In perfect sync with the Times Magazine’s college issue last weekend, it’s Ivy Week for the girls at Constance Billard and the boys of St. Jude’s, and everyone’s all gussied up in their navy blazers trying to impress the reps from various schools so that they don’t screw up the rest of their lives. The characters don’t look like they’re having that much fun, and frankly, neither are we. The competition is meant to be all intense! And cutthroat! But in reality everyone looks sort of blasé about getting into college. This is mostly because they are not very good actors, but also, it sort of makes sense. The show up until now been delightfully implausible, but the underlying fiber of last night’s episode rang uncomfortably true: As much as they bitch and moan and stress, rich kids don’t really need to worry so much about getting into college — they’re pretty much going to do okay anyway.

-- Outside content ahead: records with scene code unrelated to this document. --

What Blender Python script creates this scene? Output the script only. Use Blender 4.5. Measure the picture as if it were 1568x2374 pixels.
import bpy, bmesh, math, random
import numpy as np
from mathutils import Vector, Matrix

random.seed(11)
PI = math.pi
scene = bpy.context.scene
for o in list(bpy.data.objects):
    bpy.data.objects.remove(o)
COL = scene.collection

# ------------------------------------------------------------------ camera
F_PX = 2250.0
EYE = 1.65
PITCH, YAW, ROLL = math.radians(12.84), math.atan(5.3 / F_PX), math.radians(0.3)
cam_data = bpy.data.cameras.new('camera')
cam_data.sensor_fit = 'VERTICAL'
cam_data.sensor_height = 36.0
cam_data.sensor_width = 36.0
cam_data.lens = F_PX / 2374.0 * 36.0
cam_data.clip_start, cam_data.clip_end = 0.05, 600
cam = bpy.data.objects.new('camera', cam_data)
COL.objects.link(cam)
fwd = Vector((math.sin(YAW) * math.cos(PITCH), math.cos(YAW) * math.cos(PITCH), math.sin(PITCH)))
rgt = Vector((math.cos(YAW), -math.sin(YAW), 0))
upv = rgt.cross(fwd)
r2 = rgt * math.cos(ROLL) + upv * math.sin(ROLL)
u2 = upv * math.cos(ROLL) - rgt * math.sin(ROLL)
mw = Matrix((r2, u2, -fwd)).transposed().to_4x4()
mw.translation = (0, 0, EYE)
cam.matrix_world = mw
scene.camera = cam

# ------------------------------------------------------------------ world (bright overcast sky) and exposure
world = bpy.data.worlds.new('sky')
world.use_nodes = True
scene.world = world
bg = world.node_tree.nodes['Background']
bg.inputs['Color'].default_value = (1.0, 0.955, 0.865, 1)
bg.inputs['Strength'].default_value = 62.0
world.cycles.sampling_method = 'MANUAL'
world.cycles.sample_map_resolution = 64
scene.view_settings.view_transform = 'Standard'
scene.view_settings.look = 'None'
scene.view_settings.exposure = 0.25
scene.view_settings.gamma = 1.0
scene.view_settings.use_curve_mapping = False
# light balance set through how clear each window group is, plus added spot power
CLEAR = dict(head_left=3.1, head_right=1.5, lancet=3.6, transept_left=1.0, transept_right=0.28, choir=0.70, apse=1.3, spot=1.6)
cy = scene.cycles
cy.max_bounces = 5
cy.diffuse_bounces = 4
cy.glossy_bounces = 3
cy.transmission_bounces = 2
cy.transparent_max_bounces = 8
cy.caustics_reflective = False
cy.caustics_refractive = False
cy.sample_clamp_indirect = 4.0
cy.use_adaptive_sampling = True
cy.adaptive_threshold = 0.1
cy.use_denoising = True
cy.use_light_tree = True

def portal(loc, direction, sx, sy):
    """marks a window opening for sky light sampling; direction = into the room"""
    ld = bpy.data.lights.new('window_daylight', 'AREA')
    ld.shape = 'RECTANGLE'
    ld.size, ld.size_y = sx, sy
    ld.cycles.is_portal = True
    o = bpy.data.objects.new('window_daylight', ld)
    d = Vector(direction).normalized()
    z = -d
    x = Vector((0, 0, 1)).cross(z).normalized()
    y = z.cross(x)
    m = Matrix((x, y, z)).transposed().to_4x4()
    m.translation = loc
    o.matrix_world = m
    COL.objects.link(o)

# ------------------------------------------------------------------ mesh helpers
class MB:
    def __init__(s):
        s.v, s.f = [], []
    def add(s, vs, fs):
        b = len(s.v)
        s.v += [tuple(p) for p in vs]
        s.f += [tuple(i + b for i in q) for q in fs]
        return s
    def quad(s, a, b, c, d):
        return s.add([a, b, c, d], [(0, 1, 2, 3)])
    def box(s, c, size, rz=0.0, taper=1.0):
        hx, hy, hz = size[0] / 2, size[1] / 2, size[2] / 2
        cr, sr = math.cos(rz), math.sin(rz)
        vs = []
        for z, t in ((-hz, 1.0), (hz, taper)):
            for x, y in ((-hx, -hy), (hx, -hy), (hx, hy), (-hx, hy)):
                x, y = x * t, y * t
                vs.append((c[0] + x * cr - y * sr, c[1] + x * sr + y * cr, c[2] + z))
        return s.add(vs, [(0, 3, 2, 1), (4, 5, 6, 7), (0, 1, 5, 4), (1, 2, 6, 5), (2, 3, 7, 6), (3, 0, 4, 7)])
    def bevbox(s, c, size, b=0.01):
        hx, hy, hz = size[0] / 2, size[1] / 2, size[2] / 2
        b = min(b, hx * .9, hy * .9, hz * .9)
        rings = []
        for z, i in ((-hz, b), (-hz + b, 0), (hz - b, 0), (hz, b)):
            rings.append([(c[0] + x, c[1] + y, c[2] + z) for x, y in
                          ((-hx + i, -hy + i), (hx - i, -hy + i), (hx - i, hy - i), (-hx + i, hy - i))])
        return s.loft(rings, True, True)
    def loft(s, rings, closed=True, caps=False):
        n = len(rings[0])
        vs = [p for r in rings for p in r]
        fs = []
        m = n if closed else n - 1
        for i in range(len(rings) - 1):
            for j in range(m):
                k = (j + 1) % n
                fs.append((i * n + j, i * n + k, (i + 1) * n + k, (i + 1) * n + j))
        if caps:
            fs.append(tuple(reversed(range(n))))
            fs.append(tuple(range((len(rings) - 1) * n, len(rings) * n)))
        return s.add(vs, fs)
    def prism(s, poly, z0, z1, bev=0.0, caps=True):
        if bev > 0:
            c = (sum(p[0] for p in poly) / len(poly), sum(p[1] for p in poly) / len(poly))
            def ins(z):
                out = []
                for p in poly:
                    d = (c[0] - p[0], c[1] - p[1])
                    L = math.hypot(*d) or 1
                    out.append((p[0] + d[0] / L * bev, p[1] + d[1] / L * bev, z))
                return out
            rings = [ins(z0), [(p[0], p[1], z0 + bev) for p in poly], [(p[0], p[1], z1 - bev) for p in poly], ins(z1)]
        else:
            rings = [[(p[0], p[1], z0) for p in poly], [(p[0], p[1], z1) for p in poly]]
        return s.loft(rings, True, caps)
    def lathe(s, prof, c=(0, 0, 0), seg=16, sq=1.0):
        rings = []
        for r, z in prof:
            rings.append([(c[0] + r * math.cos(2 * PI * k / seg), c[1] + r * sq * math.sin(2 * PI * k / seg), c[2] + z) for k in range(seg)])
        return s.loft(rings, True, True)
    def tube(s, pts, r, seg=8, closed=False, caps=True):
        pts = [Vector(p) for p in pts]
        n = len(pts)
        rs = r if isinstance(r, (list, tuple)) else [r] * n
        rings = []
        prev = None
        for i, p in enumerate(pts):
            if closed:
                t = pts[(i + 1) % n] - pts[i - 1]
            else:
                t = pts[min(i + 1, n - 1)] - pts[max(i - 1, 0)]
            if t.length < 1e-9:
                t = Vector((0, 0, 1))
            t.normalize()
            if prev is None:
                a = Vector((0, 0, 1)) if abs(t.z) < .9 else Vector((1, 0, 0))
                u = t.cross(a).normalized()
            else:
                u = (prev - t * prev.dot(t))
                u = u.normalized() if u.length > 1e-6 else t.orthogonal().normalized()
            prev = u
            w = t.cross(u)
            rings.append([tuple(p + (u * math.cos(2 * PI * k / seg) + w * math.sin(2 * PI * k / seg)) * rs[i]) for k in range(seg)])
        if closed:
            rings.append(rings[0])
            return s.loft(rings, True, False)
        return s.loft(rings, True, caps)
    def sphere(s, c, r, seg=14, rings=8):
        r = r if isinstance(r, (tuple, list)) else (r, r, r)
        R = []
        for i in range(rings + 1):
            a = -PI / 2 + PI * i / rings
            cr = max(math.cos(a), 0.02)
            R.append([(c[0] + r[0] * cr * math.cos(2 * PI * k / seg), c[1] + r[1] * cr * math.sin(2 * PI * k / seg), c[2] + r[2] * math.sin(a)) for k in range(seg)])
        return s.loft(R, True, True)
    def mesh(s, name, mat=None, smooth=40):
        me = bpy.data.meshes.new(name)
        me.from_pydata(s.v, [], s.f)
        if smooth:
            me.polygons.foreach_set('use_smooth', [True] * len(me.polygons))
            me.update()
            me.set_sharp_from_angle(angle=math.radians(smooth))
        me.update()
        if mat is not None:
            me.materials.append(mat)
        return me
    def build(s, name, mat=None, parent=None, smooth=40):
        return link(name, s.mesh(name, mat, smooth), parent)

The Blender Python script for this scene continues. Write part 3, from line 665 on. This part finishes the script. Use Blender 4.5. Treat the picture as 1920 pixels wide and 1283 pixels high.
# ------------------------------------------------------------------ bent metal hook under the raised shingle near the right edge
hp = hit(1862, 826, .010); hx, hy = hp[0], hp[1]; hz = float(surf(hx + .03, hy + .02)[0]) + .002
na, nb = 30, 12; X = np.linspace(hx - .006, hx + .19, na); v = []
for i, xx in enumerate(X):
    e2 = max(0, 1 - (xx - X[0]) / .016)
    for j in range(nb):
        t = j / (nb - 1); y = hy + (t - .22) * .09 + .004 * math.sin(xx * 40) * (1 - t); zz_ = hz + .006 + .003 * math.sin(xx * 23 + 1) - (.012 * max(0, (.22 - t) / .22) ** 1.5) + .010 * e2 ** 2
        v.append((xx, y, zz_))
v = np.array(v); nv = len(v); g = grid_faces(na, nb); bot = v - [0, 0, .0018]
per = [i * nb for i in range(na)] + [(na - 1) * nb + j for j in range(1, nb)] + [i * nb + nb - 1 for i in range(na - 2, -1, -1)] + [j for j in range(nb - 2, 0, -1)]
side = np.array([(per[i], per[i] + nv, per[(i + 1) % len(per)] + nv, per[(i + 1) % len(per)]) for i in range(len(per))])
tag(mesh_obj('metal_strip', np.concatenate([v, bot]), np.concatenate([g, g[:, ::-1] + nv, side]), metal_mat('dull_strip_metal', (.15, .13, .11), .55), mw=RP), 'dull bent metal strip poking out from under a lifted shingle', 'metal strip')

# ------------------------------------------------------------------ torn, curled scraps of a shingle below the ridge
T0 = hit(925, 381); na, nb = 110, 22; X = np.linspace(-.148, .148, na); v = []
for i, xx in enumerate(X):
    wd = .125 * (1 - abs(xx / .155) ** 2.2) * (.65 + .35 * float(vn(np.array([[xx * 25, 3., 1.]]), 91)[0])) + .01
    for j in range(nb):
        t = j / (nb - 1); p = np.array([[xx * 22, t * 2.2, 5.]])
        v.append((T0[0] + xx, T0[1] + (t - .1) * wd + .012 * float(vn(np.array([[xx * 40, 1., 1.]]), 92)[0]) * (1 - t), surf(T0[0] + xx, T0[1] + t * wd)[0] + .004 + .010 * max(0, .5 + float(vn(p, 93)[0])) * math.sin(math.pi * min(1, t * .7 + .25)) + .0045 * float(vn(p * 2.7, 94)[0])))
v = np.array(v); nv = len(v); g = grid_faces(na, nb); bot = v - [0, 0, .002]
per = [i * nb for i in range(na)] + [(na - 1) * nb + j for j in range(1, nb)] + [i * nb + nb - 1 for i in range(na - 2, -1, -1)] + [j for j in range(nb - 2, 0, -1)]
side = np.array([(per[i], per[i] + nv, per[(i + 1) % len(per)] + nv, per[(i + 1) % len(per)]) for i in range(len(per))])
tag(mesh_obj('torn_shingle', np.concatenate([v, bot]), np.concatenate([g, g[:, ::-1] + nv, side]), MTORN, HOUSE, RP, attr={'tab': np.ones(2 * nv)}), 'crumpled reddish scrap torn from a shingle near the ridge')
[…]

Other things, however, seemed a little more questionable–slash–patently fantastical. (Though, man, the end of the episode was awesome, huh?) After the jump, our vaguely researched, but mostly completely subjective, guide to what in this week’s Gossip Girl was as fake as Melania Trump’s face, and what could pass for real.

We’ll Buy It!
• Blair: “My father left my mother for a 31-year-old model. A male model.” Plus 10 for awesomeness.
• “Super-successful parents expect nothing less from their offspring. And when it comes to college, that means the Ivies. It’s more than just getting into college, it’s setting a course for the rest of your life. And those who aren’t legacies are no exception. When parents have sacrificed for their children, what kid would want to let them down?” Plus 5. It may not be how your parents would have put it (“Your mother and I didn’t work this hard just so you could make it up as you go along,” snapped Nate’s dad), but the sentiment is uncomfortably still the same.
• Blair’s two unnamed sidekicks donned fake Steve Urkel glasses for the Ivy Mixer. Who hasn’t tried to look geek-hot when the situation fits? Plus 3.
• An underclassmen a cappella group sings Fergie’s “Glamorous.” In chapel. Okay, singing it in a house of God may be a stretch, but high school a cappella is just that absurd. Plus 2.

Total: 20

That’s a Bit Rich
• “Brown doesn’t offer degrees in Slut.” Wait — you can make your own major at Brown. So, Blair, Serena can major in Slut if she wants to. And she can do it Pass/Fail! Minus 2.
• It’s beginning to be offensive how every time they cut to the Humphrey’s “Williamsburg” apartment, they show a building directly Down Under the Manhattan Bridge Overpass. Minus 1.
• Blair wears a Marni belt during field-hockey practice. Even she knows grass stains don’t come out of white leather. Minus 1.
• Dan is number two in the class at his snooty Upper East Side private school? Then why does he want to go to Dartmouth? Minus 3
• After Serena stands up for her brother and makes it seem as though she’s the one in rehab, someone purrs, “”I Was A High School Addict’ is not an ideal college essay.” Um, actually, that would be the BEST COLLEGE ESSAY EVER. She’d definitely get into Yale with that. Minus 3, for total misunderstanding of the application process.
• Nate’s dad wants him to go to Dartmouth. He actually calls it the “old alma mater. But Nate, face flickering impressively from “blank” to “blank/tortured” — acting! — says he wants to go “out West.” Presumably so he can join the cast of some other show. We swear the crap about his “future” was cribbed straight from the script of Freddie Prinze Jr. movie She’s All That. (How gay is it that we know that?) But more important, what would Nate’s chances of getting into Dartmouth really be, especially after he told the rep he wasn’t so sure he wanted to go? In the Times Magazine, Winthrop Pearce Rutherfurd, whose family legacy at Princeton dated back to the 1770s, totally didn’t get in. And he actually gave a shit! Minus 10.
• Serena and Dan are flirting together again. Yay! Oh, and their little siblings are flirting with each other, too. Hm. And wait, their parents have already slept together? Uh-oh, we smell something gross. Minus 1, for a little too neat incestuousness.
• Wait a second. There’s no Ostroff Center in New York. Oh! Ha. Dawn Ostroff is the CW’s president of entertainment. Minus 2 for accuracy, plus three for inside joke that lets everyone know that Dawn totally parties.
• Nate is always waking up on Chuck’s hotel-room couch. But Chuck (who also implausibly drives to school in a stretch limo, so tacky) owns the hotel. Can’t he get a suite with two beds? Or are we just preparing ourselves for some excellent bonus features on the unrated DVD set of the first season? Minus 3.

Total: -26.

So in the end, we come out with negative six points on the plausibility scale. Which is really off-balanced, considering that really, the only thing realistic about this particular episode was that the actors were pretending to be human beings. But if they can keep pulling it together in the end like they did last night, we’ll keep watching and rating!